* [THE EXERCISE]
Scan the lines and state how many carry "script". Leave out everything but the number.

* [SUPPLIED INFORMATION]
## BEGIN
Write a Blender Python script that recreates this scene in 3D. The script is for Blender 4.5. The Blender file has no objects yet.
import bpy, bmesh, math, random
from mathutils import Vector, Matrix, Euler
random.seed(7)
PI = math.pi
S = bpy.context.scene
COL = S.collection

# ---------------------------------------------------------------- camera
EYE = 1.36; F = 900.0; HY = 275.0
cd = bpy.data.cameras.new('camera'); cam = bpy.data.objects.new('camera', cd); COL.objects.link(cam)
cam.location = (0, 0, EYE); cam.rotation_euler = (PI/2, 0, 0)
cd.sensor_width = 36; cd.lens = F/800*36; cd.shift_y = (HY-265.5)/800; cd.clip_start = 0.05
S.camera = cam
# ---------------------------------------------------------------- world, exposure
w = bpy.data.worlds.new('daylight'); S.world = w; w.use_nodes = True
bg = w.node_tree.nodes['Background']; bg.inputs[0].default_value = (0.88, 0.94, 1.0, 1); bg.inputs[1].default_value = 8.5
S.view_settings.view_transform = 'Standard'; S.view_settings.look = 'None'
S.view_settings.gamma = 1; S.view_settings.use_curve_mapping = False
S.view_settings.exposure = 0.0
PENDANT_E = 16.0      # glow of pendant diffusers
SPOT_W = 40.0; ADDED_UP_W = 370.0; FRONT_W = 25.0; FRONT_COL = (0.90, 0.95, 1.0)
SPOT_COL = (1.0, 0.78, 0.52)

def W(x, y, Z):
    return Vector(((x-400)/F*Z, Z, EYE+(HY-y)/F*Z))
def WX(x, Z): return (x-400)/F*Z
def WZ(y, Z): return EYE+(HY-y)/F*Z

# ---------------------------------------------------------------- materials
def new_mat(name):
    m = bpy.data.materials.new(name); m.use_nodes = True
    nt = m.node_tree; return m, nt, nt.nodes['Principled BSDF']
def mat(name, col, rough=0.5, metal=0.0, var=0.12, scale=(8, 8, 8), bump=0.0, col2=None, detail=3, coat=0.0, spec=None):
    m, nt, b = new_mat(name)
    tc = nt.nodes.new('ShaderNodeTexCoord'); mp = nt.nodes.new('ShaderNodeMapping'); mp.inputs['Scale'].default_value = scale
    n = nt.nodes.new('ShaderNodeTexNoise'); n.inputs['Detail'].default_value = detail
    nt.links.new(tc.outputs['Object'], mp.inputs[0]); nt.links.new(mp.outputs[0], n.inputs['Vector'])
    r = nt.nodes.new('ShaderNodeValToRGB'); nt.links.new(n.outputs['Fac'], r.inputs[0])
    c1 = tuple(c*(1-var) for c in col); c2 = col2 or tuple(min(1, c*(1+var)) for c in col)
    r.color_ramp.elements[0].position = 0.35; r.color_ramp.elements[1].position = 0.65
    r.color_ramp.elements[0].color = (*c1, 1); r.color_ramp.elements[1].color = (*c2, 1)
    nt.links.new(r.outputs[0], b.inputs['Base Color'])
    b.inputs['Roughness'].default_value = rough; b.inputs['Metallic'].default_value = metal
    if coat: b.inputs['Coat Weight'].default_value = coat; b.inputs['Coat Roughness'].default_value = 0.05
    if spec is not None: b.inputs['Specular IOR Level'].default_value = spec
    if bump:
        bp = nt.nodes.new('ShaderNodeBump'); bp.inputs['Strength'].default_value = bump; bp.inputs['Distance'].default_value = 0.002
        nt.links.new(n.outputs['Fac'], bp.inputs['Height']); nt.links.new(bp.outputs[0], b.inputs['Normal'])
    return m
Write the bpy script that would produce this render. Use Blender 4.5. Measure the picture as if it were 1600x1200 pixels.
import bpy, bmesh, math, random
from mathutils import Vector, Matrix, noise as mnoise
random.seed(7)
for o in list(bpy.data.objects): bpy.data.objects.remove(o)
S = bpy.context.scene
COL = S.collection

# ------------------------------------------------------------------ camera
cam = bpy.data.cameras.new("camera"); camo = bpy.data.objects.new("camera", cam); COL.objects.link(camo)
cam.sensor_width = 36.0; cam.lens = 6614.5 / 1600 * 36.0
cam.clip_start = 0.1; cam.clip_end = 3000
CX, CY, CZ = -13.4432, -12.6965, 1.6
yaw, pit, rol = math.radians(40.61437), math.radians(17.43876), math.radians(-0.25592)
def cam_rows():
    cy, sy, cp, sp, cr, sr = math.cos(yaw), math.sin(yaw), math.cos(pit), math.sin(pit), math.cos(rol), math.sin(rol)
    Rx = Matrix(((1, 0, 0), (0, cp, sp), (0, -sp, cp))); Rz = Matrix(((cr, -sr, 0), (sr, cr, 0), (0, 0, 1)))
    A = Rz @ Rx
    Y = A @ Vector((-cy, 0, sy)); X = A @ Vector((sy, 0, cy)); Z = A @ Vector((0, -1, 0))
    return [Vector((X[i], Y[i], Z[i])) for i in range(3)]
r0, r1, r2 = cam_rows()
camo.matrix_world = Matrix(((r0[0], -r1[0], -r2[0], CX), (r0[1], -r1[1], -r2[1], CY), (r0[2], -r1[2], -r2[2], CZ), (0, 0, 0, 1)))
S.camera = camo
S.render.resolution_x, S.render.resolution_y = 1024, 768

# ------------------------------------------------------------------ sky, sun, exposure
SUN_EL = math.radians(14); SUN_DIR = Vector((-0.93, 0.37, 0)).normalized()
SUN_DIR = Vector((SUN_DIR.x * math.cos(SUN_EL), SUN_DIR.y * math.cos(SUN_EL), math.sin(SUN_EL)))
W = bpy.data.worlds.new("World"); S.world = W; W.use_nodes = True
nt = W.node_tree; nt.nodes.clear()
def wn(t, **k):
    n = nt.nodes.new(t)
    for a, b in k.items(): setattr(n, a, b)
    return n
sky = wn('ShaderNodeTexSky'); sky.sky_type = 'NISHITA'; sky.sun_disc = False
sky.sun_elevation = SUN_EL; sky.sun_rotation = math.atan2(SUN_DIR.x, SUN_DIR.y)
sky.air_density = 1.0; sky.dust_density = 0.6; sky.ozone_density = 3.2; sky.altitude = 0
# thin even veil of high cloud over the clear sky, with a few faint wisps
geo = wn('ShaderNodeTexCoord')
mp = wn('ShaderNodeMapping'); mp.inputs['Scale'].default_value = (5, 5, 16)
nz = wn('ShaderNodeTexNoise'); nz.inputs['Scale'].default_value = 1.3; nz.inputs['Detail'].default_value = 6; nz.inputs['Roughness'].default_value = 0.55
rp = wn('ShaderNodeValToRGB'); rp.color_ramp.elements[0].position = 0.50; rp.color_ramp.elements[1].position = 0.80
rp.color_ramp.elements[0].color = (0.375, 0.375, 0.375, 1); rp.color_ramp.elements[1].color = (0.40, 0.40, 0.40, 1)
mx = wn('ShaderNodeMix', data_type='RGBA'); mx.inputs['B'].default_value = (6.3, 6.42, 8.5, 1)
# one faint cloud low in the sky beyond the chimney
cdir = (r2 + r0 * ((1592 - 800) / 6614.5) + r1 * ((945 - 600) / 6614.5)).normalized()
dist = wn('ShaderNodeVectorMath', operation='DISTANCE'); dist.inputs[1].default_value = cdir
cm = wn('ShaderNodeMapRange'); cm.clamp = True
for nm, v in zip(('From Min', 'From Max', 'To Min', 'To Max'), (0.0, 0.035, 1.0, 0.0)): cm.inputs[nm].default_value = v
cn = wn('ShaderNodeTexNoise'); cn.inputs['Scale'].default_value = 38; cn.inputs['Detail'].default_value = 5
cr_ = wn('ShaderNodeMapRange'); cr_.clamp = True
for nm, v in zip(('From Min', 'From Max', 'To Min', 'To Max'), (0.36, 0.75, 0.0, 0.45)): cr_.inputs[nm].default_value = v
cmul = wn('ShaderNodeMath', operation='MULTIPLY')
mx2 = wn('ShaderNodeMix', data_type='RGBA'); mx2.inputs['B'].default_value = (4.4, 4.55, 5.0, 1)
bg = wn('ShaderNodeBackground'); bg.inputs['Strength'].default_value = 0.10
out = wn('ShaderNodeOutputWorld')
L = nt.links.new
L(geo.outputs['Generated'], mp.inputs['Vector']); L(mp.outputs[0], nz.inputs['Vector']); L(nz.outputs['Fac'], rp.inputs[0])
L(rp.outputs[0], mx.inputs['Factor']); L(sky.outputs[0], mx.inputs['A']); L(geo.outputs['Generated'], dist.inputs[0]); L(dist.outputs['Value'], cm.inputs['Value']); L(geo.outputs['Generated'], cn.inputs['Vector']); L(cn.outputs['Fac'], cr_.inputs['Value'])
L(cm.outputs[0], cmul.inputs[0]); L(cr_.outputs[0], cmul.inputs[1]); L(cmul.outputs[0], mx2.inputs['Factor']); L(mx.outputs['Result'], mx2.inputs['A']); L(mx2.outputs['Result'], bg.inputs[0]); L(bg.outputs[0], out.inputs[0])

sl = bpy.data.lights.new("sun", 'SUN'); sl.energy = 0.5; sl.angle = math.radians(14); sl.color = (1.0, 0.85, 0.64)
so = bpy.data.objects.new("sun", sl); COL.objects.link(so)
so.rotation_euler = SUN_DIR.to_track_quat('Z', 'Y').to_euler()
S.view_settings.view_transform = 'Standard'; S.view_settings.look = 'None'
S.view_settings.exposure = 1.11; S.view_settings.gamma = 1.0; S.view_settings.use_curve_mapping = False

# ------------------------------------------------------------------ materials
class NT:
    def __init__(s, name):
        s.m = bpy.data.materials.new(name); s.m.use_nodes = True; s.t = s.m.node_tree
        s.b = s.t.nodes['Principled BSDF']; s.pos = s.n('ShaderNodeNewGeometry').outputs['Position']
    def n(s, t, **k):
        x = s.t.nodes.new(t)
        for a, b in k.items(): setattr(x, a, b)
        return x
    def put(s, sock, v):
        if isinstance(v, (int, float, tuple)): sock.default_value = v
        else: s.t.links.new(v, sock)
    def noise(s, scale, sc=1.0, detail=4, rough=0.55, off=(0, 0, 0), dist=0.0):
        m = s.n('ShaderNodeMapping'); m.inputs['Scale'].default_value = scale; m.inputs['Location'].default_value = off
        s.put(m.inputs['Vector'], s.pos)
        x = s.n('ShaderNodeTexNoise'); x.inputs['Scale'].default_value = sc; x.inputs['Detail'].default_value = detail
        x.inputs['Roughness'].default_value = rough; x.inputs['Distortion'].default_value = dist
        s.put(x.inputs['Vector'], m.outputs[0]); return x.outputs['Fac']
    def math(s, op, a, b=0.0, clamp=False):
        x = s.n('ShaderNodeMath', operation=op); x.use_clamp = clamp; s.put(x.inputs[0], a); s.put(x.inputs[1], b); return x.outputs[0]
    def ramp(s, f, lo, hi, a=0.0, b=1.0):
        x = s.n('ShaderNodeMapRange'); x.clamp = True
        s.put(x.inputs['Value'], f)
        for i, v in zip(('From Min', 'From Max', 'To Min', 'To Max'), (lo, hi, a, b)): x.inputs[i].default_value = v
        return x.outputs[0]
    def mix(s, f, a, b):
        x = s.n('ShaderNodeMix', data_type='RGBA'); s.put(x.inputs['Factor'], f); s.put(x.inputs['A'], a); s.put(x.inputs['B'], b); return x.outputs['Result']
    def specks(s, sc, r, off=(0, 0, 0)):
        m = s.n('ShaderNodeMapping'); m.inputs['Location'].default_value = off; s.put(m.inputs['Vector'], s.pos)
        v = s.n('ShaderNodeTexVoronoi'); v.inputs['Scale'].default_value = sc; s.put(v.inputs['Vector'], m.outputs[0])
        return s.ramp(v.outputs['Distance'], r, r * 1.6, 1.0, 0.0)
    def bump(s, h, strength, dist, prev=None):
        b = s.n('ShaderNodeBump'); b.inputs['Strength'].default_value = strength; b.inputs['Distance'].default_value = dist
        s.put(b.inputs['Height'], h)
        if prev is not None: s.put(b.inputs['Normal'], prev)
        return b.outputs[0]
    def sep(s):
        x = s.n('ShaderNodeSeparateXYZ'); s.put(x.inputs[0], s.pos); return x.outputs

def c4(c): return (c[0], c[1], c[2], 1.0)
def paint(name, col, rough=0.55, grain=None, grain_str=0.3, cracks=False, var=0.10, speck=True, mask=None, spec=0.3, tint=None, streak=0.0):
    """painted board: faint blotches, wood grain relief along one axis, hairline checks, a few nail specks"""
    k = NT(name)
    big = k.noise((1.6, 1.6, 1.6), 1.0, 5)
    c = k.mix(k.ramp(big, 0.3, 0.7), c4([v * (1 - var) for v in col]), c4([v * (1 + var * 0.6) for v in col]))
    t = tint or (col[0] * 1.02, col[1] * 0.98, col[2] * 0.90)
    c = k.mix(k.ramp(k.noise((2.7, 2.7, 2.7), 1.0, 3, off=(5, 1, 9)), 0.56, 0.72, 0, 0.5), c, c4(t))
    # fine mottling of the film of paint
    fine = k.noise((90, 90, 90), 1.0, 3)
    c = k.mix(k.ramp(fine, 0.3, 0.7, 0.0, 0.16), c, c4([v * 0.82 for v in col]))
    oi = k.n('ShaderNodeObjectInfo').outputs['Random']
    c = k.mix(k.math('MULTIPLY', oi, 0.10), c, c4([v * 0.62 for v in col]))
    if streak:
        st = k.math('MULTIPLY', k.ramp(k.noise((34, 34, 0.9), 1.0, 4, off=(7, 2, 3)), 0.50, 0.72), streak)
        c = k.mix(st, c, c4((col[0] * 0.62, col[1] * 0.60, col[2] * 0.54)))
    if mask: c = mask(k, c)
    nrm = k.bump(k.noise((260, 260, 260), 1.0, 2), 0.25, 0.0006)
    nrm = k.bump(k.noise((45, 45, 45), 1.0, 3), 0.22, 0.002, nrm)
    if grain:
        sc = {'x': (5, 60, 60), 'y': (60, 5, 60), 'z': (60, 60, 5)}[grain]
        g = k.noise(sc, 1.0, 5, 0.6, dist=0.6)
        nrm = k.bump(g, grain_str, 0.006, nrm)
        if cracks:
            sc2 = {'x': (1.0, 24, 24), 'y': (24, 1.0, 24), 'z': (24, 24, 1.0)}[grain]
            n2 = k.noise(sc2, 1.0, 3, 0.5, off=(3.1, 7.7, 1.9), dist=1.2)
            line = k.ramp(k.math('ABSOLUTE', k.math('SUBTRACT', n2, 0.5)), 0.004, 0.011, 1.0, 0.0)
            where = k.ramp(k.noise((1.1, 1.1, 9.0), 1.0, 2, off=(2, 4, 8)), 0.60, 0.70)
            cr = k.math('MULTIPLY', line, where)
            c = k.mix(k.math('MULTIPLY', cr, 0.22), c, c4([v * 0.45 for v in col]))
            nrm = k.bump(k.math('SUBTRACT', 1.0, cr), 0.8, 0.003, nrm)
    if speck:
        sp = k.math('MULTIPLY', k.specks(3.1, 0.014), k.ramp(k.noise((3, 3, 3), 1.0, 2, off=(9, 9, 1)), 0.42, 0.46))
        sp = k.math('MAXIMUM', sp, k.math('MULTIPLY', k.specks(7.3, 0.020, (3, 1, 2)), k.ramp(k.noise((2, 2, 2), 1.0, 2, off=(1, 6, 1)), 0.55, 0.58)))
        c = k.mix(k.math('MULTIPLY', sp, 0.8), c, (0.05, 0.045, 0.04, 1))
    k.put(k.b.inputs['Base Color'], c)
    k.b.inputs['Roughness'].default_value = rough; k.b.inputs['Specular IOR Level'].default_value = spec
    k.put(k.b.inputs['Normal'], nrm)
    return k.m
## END
* [IN RESPONSE]
2